Exercise brief
Copy all the material below, exactly as it stands.

Data extract
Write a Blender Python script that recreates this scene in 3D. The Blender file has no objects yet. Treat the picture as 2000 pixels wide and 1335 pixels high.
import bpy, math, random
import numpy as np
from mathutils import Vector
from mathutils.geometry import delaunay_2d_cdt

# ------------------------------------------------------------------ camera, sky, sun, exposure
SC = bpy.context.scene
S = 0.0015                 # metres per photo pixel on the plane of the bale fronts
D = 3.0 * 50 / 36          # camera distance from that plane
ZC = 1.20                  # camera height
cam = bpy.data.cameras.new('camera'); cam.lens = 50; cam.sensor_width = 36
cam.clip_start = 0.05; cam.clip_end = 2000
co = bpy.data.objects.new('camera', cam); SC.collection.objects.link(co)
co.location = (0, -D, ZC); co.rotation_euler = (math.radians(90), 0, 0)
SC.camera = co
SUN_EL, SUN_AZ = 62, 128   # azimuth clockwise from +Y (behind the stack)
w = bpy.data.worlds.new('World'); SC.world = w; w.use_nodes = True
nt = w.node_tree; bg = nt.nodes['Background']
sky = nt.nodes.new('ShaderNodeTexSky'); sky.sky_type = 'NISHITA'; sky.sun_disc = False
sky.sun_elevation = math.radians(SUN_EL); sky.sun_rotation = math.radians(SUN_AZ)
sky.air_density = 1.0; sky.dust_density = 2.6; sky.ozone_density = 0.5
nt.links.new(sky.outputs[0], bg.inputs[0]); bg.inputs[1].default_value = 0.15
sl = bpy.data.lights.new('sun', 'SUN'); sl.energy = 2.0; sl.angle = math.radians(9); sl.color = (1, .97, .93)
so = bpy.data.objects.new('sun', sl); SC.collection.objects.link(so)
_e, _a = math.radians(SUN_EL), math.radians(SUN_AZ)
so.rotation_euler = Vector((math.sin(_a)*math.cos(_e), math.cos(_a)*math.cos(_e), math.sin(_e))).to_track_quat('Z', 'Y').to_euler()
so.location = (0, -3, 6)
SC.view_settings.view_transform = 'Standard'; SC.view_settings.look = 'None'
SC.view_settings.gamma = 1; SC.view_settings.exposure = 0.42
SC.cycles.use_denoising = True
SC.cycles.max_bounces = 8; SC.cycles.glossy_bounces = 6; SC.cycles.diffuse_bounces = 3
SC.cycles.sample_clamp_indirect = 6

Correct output
Write a Blender Python script that recreates this scene in 3D. The Blender file has no objects yet. Treat the picture as 2000 pixels wide and 1335 pixels high.
import bpy, math, random
import numpy as np
from mathutils import Vector
from mathutils.geometry import delaunay_2d_cdt

# ------------------------------------------------------------------ camera, sky, sun, exposure
SC = bpy.context.scene
S = 0.0015                 # metres per photo pixel on the plane of the bale fronts
D = 3.0 * 50 / 36          # camera distance from that plane
ZC = 1.20                  # camera height
cam = bpy.data.cameras.new('camera'); cam.lens = 50; cam.sensor_width = 36
cam.clip_start = 0.05; cam.clip_end = 2000
co = bpy.data.objects.new('camera', cam); SC.collection.objects.link(co)
co.location = (0, -D, ZC); co.rotation_euler = (math.radians(90), 0, 0)
SC.camera = co
SUN_EL, SUN_AZ = 62, 128   # azimuth clockwise from +Y (behind the stack)
w = bpy.data.worlds.new('World'); SC.world = w; w.use_nodes = True
nt = w.node_tree; bg = nt.nodes['Background']
sky = nt.nodes.new('ShaderNodeTexSky'); sky.sky_type = 'NISHITA'; sky.sun_disc = False
sky.sun_elevation = math.radians(SUN_EL); sky.sun_rotation = math.radians(SUN_AZ)
sky.air_density = 1.0; sky.dust_density = 2.6; sky.ozone_density = 0.5
nt.links.new(sky.outputs[0], bg.inputs[0]); bg.inputs[1].default_value = 0.15
sl = bpy.data.lights.new('sun', 'SUN'); sl.energy = 2.0; sl.angle = math.radians(9); sl.color = (1, .97, .93)
so = bpy.data.objects.new('sun', sl); SC.collection.objects.link(so)
_e, _a = math.radians(SUN_EL), math.radians(SUN_AZ)
so.rotation_euler = Vector((math.sin(_a)*math.cos(_e), math.cos(_a)*math.cos(_e), math.sin(_e))).to_track_quat('Z', 'Y').to_euler()
so.location = (0, -3, 6)
SC.view_settings.view_transform = 'Standard'; SC.view_settings.look = 'None'
SC.view_settings.gamma = 1; SC.view_settings.exposure = 0.42
SC.cycles.use_denoising = True
SC.cycles.max_bounces = 8; SC.cycles.glossy_bounces = 6; SC.cycles.diffuse_bounces = 3
SC.cycles.sample_clamp_indirect = 6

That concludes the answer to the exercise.